== THE EXERCISE ==
Your answer should be one number: how many lines of the data include the string "Write"?

== RAW RECORDS ==
►
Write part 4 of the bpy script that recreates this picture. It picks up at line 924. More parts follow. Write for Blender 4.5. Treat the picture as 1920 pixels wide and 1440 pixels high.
◄
►
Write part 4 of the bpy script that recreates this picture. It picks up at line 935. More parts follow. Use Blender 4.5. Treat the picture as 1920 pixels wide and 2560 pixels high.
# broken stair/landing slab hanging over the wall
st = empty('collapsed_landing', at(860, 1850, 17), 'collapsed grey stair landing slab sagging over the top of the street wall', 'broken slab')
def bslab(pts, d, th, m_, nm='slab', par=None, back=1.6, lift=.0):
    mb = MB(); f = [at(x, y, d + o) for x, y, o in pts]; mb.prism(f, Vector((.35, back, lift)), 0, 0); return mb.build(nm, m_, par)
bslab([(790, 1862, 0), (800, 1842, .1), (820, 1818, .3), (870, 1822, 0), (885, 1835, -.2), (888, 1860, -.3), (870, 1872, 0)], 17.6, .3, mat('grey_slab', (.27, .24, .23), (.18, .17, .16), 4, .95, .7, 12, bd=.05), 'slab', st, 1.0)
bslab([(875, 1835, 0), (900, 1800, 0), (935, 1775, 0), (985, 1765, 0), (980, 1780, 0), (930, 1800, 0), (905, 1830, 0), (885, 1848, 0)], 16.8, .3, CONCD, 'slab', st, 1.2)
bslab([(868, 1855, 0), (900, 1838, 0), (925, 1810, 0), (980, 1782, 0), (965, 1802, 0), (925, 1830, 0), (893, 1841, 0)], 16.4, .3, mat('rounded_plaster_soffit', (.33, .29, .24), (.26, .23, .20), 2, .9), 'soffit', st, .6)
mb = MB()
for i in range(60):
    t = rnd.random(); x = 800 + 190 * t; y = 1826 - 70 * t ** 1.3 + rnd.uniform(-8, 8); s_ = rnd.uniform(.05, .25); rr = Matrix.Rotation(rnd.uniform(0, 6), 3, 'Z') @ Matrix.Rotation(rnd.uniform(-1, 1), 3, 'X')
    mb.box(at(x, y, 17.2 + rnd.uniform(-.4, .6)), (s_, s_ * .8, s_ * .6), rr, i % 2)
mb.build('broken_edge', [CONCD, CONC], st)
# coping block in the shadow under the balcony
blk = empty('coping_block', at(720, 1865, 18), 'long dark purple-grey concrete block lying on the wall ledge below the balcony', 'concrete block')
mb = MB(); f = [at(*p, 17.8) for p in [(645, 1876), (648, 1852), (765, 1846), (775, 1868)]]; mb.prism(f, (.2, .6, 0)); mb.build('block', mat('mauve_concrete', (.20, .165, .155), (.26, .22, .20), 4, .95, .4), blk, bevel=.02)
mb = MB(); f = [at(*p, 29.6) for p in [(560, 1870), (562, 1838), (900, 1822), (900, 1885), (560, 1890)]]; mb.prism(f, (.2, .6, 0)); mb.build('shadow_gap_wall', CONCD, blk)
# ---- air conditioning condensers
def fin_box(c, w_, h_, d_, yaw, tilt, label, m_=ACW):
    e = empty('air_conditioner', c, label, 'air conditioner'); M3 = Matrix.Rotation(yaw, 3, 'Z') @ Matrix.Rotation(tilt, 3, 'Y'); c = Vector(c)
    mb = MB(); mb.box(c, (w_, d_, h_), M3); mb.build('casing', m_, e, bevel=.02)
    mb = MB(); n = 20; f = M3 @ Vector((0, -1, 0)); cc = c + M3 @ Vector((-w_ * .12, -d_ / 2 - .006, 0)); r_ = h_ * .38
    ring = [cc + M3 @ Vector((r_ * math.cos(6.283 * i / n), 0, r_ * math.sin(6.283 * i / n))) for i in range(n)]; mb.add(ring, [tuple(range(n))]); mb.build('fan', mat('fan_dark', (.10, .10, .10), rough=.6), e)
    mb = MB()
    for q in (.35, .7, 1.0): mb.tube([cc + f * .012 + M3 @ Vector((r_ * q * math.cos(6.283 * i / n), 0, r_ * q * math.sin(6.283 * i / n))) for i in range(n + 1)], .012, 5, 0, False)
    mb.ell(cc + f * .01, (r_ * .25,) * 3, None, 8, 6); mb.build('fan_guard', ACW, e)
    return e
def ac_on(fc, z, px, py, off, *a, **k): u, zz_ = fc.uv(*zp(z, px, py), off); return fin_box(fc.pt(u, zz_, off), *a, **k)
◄
►
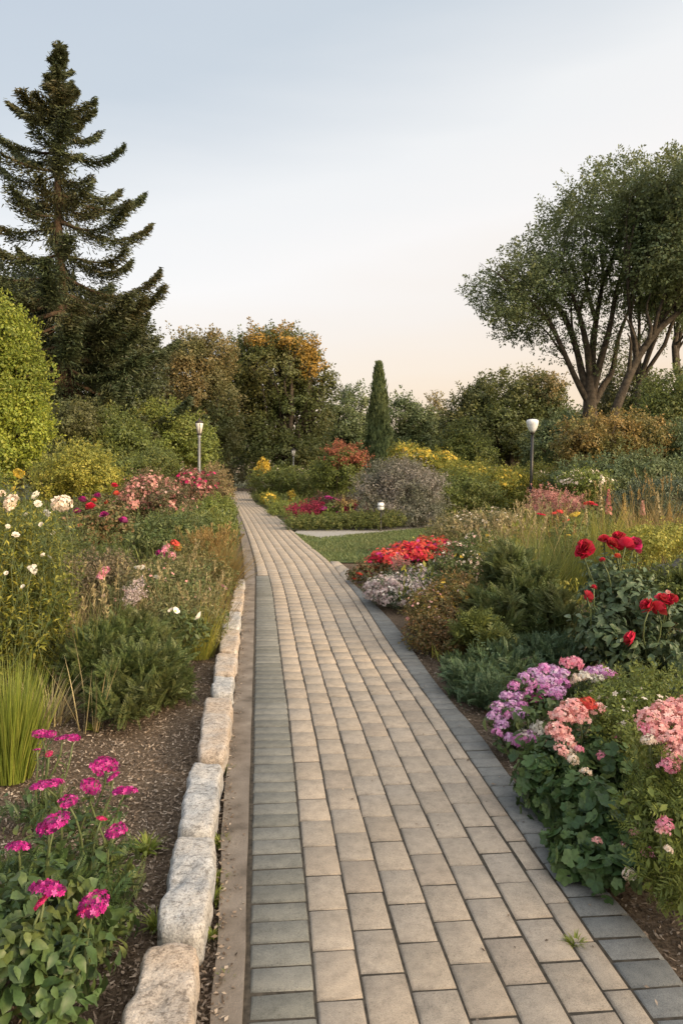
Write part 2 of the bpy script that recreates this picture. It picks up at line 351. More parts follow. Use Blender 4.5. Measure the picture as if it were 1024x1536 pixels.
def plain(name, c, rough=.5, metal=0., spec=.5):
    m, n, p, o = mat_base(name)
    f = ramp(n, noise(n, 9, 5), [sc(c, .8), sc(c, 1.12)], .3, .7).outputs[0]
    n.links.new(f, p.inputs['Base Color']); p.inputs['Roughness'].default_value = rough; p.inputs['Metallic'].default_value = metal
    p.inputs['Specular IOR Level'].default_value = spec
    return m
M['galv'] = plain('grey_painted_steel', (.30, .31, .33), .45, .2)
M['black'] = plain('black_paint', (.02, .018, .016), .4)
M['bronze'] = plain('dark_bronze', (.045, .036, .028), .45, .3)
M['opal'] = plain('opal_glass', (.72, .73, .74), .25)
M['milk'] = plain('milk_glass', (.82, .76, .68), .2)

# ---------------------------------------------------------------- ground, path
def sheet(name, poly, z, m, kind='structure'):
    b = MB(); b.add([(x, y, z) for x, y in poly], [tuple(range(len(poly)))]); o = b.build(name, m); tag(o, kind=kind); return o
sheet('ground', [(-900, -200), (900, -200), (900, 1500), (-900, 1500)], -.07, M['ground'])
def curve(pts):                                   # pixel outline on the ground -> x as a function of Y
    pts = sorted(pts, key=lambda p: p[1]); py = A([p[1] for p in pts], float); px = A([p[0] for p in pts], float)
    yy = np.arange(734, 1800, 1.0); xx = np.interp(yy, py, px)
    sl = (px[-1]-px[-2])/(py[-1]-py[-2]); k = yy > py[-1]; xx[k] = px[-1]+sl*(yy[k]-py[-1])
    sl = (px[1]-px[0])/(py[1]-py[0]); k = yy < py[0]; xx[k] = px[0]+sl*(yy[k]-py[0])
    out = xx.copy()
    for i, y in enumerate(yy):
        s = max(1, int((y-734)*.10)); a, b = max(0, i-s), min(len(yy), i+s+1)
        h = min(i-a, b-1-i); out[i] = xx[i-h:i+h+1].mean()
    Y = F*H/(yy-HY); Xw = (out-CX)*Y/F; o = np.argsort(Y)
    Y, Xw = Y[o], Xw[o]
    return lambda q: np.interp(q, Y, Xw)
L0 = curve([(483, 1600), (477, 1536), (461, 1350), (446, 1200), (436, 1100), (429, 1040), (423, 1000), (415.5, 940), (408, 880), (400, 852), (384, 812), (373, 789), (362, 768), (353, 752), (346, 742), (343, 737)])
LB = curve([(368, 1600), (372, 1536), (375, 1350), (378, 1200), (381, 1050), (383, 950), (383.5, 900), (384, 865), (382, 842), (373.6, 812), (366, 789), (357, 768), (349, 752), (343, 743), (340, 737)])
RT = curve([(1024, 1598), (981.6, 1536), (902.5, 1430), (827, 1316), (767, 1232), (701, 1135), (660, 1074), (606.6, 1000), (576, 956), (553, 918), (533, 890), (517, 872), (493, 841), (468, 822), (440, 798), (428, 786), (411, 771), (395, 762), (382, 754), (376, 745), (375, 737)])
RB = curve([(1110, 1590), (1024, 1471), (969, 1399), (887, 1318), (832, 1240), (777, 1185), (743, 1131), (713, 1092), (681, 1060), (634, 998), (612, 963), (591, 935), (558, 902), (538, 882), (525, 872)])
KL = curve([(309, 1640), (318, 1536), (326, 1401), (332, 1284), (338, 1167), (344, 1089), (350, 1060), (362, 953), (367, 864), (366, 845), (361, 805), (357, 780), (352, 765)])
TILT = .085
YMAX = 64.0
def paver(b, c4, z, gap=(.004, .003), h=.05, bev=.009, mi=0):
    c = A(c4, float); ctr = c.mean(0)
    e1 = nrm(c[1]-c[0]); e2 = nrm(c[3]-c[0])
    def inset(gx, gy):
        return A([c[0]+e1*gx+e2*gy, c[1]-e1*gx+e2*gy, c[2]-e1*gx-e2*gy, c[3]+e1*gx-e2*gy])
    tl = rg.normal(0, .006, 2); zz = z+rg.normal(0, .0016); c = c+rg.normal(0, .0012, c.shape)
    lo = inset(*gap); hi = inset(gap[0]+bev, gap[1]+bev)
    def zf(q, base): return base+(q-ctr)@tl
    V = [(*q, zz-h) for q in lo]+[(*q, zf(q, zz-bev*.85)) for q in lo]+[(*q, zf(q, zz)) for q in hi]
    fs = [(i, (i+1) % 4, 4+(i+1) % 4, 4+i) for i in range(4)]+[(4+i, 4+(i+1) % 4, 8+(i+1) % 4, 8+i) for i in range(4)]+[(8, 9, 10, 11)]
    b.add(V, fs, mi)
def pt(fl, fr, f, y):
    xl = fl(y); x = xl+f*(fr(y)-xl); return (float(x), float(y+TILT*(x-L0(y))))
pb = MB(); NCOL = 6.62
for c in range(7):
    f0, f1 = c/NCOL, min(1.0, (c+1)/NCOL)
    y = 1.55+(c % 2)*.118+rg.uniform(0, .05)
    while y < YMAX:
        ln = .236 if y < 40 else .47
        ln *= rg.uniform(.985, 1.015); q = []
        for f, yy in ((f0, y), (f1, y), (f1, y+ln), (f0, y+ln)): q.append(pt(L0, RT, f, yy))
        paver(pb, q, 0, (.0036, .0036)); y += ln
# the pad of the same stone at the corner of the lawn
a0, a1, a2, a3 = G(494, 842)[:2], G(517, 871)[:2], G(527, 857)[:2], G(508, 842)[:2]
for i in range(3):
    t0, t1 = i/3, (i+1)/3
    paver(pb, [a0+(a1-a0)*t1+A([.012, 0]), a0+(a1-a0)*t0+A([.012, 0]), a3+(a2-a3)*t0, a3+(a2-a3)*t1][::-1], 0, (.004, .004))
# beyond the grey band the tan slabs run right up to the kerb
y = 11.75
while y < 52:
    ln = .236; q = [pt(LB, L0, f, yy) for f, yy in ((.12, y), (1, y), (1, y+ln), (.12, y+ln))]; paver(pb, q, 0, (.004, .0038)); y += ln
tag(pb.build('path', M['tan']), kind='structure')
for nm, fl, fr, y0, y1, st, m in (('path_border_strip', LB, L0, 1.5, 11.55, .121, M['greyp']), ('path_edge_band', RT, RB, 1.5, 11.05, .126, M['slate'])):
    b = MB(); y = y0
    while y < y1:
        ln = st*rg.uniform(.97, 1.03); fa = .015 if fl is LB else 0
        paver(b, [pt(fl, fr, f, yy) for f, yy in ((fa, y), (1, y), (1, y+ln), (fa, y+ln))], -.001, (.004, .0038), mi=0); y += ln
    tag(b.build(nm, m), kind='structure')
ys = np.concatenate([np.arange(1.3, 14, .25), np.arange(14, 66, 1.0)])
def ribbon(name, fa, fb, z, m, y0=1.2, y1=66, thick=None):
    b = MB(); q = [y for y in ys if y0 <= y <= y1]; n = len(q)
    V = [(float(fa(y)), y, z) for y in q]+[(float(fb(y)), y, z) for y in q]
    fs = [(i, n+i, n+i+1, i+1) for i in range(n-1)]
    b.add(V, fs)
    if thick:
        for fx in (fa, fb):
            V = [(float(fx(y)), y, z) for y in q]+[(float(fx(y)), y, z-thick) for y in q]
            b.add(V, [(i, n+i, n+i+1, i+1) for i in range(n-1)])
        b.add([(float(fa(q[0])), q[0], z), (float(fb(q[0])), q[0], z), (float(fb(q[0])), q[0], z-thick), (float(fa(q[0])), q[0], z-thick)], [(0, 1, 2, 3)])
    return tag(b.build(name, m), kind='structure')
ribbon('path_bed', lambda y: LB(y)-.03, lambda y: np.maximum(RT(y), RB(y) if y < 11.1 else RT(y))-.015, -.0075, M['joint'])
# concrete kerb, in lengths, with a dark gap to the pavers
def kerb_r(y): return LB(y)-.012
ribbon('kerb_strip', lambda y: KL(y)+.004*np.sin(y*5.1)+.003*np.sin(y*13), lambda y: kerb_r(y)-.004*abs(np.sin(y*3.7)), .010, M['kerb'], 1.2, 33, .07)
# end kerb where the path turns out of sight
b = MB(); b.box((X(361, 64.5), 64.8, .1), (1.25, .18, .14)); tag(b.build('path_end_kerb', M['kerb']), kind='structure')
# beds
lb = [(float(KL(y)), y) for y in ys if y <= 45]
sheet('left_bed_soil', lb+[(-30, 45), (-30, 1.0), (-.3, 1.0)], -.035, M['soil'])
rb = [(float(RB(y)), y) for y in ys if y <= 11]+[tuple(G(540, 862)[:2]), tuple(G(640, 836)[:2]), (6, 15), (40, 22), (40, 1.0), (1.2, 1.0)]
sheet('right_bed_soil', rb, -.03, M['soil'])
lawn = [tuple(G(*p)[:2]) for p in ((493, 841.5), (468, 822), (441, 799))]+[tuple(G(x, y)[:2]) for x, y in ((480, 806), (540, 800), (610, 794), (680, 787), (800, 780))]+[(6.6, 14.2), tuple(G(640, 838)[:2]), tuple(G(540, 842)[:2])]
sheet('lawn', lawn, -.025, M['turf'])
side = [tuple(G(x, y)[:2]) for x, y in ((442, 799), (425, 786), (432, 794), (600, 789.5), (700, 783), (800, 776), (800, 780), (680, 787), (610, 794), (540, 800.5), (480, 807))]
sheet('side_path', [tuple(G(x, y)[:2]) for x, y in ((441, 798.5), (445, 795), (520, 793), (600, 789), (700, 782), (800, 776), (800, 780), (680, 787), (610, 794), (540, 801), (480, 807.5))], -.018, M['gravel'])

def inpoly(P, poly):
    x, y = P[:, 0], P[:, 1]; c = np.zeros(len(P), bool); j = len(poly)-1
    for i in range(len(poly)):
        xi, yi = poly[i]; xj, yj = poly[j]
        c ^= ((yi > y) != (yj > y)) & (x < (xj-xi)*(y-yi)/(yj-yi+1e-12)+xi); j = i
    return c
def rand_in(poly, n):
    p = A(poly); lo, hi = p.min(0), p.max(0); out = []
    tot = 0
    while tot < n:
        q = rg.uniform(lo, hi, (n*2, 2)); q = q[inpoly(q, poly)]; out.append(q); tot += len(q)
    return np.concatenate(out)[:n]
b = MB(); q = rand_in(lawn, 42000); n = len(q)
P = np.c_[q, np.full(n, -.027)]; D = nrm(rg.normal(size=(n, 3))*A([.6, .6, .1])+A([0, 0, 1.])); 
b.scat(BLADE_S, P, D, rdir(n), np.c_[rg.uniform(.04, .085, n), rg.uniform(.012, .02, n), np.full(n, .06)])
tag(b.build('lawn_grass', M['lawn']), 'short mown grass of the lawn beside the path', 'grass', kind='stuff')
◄
== TASK RESULT ==
3